Peitz v. Peoples Natural Gas Co.

DOYLE, J.,

Original defendant, the Peoples Natural Gas Company (Gas Company) drew its check on Pittsburgh National Bank (PNB) in the face amount of $4,750 payable to the order of plaintiff, Francis Peitz (Peitz), a heating contractor. The drawer delivered the check to John Corona (Corona) for redelivery by him to Peitz. Allegedly, Corona forged the payee’s endorsement on the check and, as so endorsed, delivered it for collection and deposit to Commercial National Bank of Westmoreland County (Commercial Bank), where he maintained an account. The payee sued the drawer to recover the proceeds of the check. The drawer impleaded the drawee, which impleaded the depositary-collecting-payor bank, which *468impleaded the alleged forger, all additional defendants.

After conciliation, the matter was ordered to compulsory arbitration under the Act of June 16, 1836 P. L. 715, as amended, 5 PS §30. On November 1,1973, the arbitrators rendered an award in the face amount of the check in favor of Peitz against Commercial Bank with liability over against Corona. All other claims, counterclaims and crossclaims were dismissed. On November 20, 1973, Commercial Bank and Corona filed appeals from the awards.

Local Arbitration Rule §306, in pertinent part, provides:

“A. Any party may appeal from the action of the Board of Arbitration to the Court .... The right of appeal shall be subject to the following conditions, all of which shall be complied with within twenty (20) days after the award of the Board is filed with the . . . Prothonotary.

“1. The appellant . . . shall file with the Prothonotary a notice of appeal, and serve a copy thereof upon the adverse party or his counsel.”

Appellants filed their notice of appeal within the prescribed time period but did not serve that notice on appellees until November 26, 1973, by a posted letter which was delivered to appellees on November 27, 1973. Appellees’ motion to quash the appeal is before us for disposition.

Courts have long distinguished between taking (filing) appeals and perfecting appeals. In promulgating Rule §306, that time-honored distinction was not included in the language in which the rule is cast.

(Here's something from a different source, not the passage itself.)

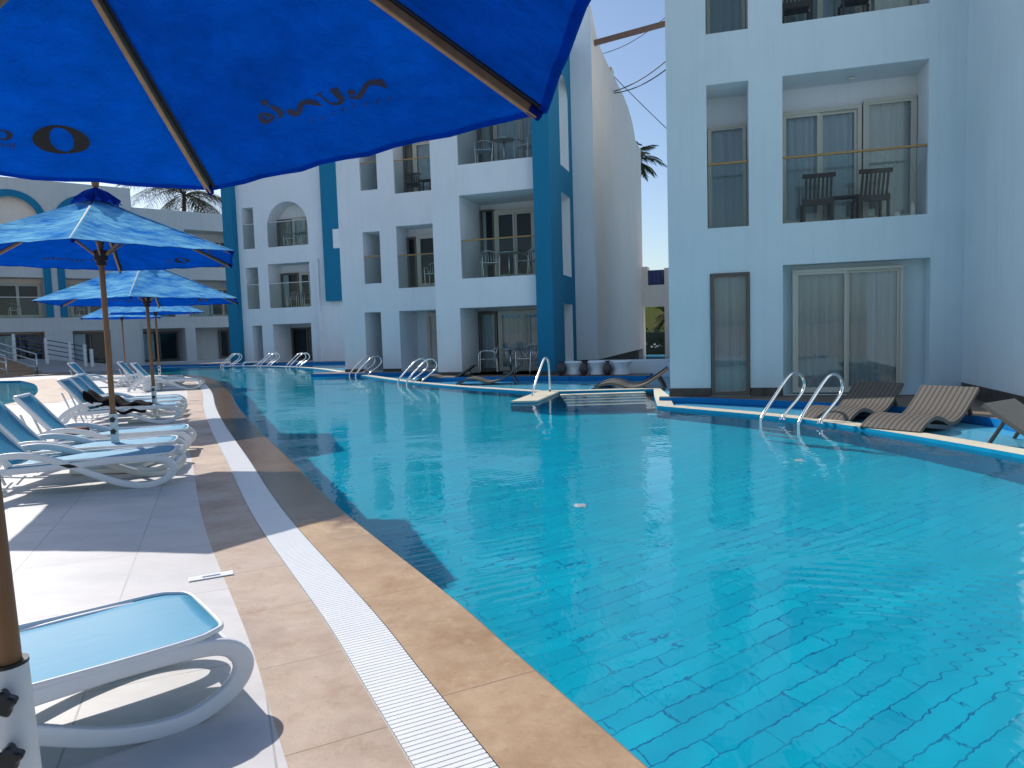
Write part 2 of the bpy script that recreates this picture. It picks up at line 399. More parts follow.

However, we must construe the language of the rule in light of the mandate of Pennsylvania Constitution (1968), article I, sec. 6, which preserves the right of trial by jury to all litigants. The rule must also com*469port with the compulsory arbitration statute which provides for appeals from awards. Such appeals as of right were incorporated into the compulsory arbitration statute, 5 PS §71, to avoid constitutional infirmity under article I, sec. 6. In any event, Constitution (1968), article V, sec. 9 may provide a right of appeal.

Statutory conditions attached to a right of appeal must be fulfilled by an appellant. See Phillips v. Workmen’s Compensation Appeal Board et al., 10 Comm. Ct. 521 (1973). But the same considerations do not necessarily apply to a local rule of court. We express no opinion concerning any rules promulgated by the Supreme Court under its rule-making power set forth in Constitution (1968), article V, sec. 10(c).

Acceleration of the judicial process and final disposition of civil cases involving less than $10,000 impelled enactment of the compulsory arbitration statute and its implementation by the local rule. But this local court rule, like the Rules of Civil Procedure promulgated by the Supreme Court, must be reasonably construed. Cf. Pennsylvania Rule of Civil Procedure 126, Liberal Construction and Application of Rules. See Menarde v. Southeastern Pennsylvania Transportation Authority, 224 Pa. Superior Ct. 536 (1973); Beth-Allen Sales Co. v. Hartford Insurance Group, 217 Pa. Superior Ct. 42 (1970). Werner v. Werner-Donaldson Transfer & Storage Co., 120 Pitts. L. J. 121 (1972), holds that local Rule §306, by making the notice provision a condition precedent to the taking of an appeal, may exceed the permissible parameters of local rule-making power.

With respect, we cannot adopt the draconian construction of local Rule §306 on which the motion to quash is founded. Such construction does not promote, in any significant degree, the proper, orderly and prompt conduct of the business of the court, but seri*470ously disaffects counsel and litigants. Such matters as notice, filing bonds and payment of costs relate to perfecting appeals and, absent substantial prejudice, should not absolutely bar an appellant who has timely taken (filed) an appeal.

We hold that the 20-day filing provision of local Rule §306 must be strictly complied with; an appellant must deliver to all parties-appellee or their counsel notice of filing the appeal within a reasonable time after filing the appeal; the notification posted in the United States Postal System within six days after filing the appeal is a reasonable time.

An appropriate order will be entered.

ORDER

And now, January 24, 1974, appellees’ motion to quash the appeals is dismissed.